Saat ini, kita juga melihat adanya kecenderungan mencampuradukkan ajaran agama, yang dapat mengarah pada pluralisme agama—pandangan yang menganggap semua agama itu sama. Padahal, sebagai umat Islam, kita telah membuat pilihan tegas dengan mengucapkan syahadat, yang mengakui hanya Allah sebagai Tuhan dan Nabi Muhammad sebagai utusan-Nya. Keyakinan ini harus tetap dijaga dan tidak boleh terombang-ambing hanya karena alasan toleransi atau mencari popularitas.
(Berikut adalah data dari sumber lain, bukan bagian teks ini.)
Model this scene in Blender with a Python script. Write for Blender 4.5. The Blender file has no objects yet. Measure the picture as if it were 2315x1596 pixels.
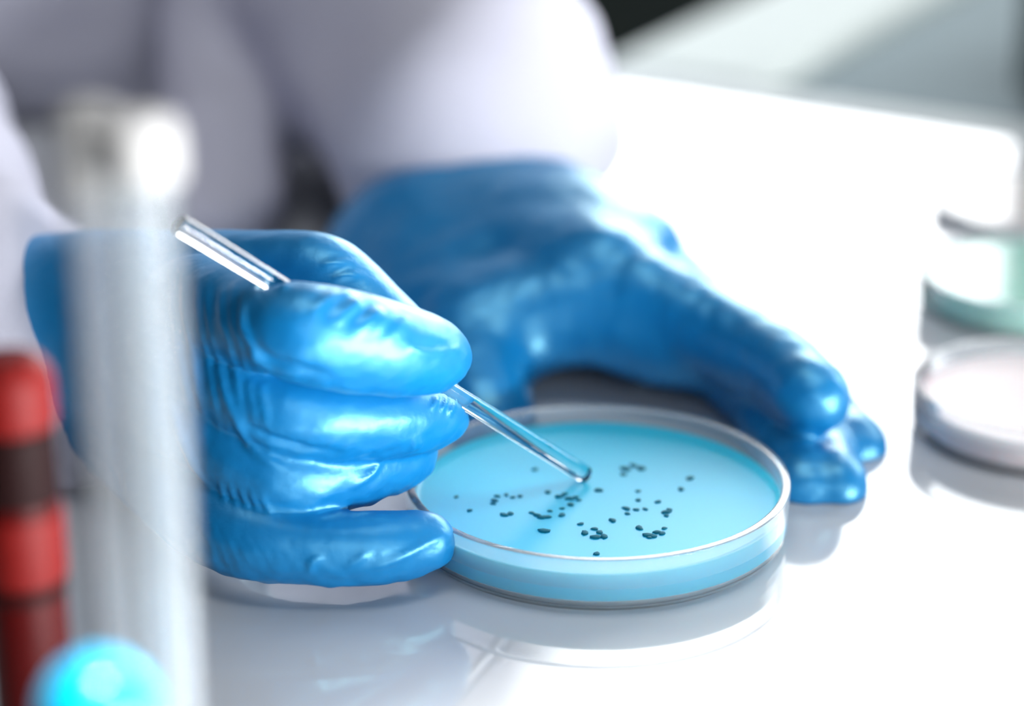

Selain itu, perayaan Tahun Baru, terutama yang berlangsung pada malam pergantian 31 Desember ke 1 Januari, juga merupakan hal yang perlu dipertanyakan. Meskipun banyak orang merayakannya, Islam tidak menganggapnya sebagai malam yang istimewa. Tidak ada petunjuk dari Rasulullah tentang keutamaan malam Tahun Baru. Sebaliknya, perayaan ini sering kali diwarnai dengan perbuatan maksiat, seperti pesta pora, yang jelas bertentangan dengan ajaran Islam.
Sebagai umat Islam, kita perlu lebih berhati-hati dalam mengikuti tradisi yang tidak membawa manfaat spiritual. Menghabiskan uang untuk perayaan yang tidak memberikan nilai ibadah hanya akan menambah kemaksiatan di masyarakat, serta mengurangi keberkahan waktu dan rezeki kita.
Buya juga mengajak umat untuk menjaga keluarga, masyarakat, dan generasi penerus agar tidak terjerumus dalam perbuatan yang bertentangan dengan ajaran Islam. “Kita harus tetap teguh dalam menjaga prinsip agama, serta mengamalkan nilai-nilai yang diwariskan oleh para ulama dan tokoh masyarakat terdahulu. Dengan kesabaran dan keteguhan hati, kita yakin umat Islam dapat menghadapi berbagai tantangan dan tetap istiqamah dalam menjalankan syariat Islam dengan baik,” tutup Buya.